When 11 wind turbines stood idle about a month ago, some in the Minnesota wind industry worried that the machines were generating something other than power -- bad publicity.
At a time when wind power is getting federal energy grants, the fear was that people might question taxpayer subsidies and how effective wind energy is in Minnesota, which is one of top five wind energy producing states in the nation.
The stalled machines were giving Minnesota wind energy "a black eye," said Todd McNurlin, of Private Energy Systems, of Oakdale.
The 20-year-old windmills were made in Denmark, and had operated on a wind farm in California before being bought by the Minnesota Municipal Power Agency (MMPA), a consortium of five metro and six outstate cities, with $5 million in federal renewable-energy bonds. Last year, they went up in MMPA member cities -- Anoka, Buffalo, Chaska, North St. Paul, Shakopee and six outstate cities -- but weren't fully operating as of early February.
Now, after some upgrades, nine of the 11 are spinning, and the other two should be running by the end of this month, says Avant Energy, the machines' operator.

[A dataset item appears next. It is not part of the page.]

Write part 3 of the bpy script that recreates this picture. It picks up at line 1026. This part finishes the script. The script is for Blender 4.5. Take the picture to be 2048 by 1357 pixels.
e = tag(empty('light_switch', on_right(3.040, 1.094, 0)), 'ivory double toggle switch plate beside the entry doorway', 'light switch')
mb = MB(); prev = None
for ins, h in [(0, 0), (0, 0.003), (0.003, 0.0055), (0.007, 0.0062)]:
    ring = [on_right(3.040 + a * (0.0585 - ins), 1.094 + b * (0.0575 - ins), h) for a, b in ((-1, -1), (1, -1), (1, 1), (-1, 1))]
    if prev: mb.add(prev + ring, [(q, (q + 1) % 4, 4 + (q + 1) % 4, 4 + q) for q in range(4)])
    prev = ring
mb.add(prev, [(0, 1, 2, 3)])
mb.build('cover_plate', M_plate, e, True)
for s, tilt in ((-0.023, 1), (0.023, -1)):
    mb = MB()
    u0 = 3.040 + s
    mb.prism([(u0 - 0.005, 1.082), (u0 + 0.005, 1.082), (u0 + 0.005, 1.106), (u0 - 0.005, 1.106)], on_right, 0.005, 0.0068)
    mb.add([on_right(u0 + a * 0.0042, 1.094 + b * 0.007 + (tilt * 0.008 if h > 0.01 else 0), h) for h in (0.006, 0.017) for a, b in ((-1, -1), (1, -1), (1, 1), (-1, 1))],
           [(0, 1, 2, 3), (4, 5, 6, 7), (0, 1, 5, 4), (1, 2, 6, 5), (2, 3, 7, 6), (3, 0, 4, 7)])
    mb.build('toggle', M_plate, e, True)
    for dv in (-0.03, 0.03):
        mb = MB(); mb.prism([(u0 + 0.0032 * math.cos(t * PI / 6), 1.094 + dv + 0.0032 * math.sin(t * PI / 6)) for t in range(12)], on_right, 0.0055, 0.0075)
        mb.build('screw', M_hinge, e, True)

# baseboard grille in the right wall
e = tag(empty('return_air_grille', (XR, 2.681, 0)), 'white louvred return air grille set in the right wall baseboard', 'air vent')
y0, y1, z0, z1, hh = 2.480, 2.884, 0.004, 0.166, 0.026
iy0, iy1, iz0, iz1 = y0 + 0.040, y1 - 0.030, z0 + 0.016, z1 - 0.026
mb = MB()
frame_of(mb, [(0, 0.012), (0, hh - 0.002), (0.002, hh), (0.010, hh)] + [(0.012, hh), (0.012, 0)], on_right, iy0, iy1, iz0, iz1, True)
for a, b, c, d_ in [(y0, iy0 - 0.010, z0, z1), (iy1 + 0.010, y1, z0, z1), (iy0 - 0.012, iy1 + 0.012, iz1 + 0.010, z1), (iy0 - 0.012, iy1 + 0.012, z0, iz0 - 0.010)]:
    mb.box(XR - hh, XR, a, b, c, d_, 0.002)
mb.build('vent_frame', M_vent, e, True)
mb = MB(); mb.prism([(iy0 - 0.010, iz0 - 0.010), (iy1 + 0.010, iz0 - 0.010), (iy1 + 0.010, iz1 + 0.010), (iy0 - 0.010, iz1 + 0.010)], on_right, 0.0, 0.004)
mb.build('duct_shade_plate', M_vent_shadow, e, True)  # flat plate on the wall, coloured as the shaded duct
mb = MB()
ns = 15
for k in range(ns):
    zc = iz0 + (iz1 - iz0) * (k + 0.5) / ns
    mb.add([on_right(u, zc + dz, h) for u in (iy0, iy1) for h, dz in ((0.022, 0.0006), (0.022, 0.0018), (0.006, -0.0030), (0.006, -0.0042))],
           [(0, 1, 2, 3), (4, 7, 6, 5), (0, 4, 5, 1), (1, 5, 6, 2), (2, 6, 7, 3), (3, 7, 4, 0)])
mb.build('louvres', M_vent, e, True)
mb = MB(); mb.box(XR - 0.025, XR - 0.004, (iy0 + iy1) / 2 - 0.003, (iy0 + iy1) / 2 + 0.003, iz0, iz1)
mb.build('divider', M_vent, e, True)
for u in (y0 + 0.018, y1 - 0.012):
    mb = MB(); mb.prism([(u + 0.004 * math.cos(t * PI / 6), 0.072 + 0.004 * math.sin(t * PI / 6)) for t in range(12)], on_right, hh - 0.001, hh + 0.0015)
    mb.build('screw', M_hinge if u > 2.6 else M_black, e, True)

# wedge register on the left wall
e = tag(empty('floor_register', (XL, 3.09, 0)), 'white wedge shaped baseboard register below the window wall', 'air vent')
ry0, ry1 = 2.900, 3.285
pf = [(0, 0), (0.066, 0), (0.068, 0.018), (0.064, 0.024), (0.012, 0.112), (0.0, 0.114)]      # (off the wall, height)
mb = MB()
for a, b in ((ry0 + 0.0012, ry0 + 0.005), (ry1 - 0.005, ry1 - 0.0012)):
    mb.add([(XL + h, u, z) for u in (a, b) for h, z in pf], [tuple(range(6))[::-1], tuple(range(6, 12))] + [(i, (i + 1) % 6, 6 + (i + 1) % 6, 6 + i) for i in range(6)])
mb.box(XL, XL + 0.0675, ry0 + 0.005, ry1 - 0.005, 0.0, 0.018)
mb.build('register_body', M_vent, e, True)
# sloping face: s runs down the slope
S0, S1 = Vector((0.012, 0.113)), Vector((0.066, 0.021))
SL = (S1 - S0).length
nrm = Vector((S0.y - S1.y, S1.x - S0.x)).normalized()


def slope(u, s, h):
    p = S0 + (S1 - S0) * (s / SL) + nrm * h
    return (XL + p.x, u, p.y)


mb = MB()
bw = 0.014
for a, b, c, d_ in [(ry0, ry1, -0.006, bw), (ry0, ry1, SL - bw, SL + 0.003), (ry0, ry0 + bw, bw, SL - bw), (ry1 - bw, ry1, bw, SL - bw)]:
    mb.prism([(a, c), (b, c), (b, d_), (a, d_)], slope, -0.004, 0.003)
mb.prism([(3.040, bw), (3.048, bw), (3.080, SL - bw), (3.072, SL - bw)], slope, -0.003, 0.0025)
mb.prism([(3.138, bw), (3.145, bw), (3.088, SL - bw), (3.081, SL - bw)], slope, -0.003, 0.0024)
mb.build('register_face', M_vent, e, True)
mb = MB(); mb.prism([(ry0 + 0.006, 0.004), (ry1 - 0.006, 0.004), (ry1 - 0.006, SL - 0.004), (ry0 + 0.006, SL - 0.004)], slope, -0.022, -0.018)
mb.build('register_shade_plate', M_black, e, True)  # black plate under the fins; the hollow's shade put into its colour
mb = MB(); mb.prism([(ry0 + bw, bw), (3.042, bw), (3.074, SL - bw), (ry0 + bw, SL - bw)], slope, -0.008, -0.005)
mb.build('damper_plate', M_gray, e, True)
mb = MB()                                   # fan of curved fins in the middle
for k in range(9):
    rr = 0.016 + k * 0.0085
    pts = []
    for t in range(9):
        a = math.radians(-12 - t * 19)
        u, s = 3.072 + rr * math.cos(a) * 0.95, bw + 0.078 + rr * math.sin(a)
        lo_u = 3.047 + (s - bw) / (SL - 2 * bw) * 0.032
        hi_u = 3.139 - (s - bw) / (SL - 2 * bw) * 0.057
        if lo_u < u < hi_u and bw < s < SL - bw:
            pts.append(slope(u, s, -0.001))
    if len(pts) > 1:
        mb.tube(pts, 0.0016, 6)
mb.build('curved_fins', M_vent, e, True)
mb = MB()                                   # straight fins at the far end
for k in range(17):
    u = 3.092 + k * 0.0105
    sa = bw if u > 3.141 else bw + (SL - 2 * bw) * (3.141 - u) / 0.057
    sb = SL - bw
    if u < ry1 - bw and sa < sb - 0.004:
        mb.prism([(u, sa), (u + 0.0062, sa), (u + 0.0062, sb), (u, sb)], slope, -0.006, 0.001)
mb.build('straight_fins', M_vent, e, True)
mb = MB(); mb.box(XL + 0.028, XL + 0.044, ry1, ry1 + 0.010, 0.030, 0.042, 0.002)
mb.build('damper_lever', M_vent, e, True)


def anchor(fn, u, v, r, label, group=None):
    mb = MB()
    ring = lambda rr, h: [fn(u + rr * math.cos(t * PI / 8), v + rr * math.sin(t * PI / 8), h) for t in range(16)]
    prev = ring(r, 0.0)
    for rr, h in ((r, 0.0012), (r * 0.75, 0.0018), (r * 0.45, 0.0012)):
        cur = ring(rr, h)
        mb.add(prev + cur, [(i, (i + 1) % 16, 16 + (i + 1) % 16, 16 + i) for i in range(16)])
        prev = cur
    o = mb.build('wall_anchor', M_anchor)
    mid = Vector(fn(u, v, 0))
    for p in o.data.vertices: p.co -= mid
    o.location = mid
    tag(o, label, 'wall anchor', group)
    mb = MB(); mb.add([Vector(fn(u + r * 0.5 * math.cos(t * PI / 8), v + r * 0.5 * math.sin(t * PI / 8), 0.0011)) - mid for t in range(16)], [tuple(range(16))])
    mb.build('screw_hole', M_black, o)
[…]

Avant president Derick Dahlen said that low temperatures that thickened fluids could have been a factor in their troubled start, but he also pointed to the contractor hired to erect the turbines, Henkels & McCoy of Blue Bell, Pa. "Our people are doing work that should have been done by the contractor," he said. Henkels, in turn, stands by its work, saying it completed the installation it was hired to do.
Avant brought in enXco, the California firm that had refurbished the windmills. EnXco performed upgrades, including new control systems with heaters, Avant said.
When the machines languished, critics said the problem could be that they're too short and too old: 80 feet high (115 if you include the blade) with a 160-kilowatt capacity, compared with 2-megawatt models over 300 feet tall on southern Minnesota wind farms.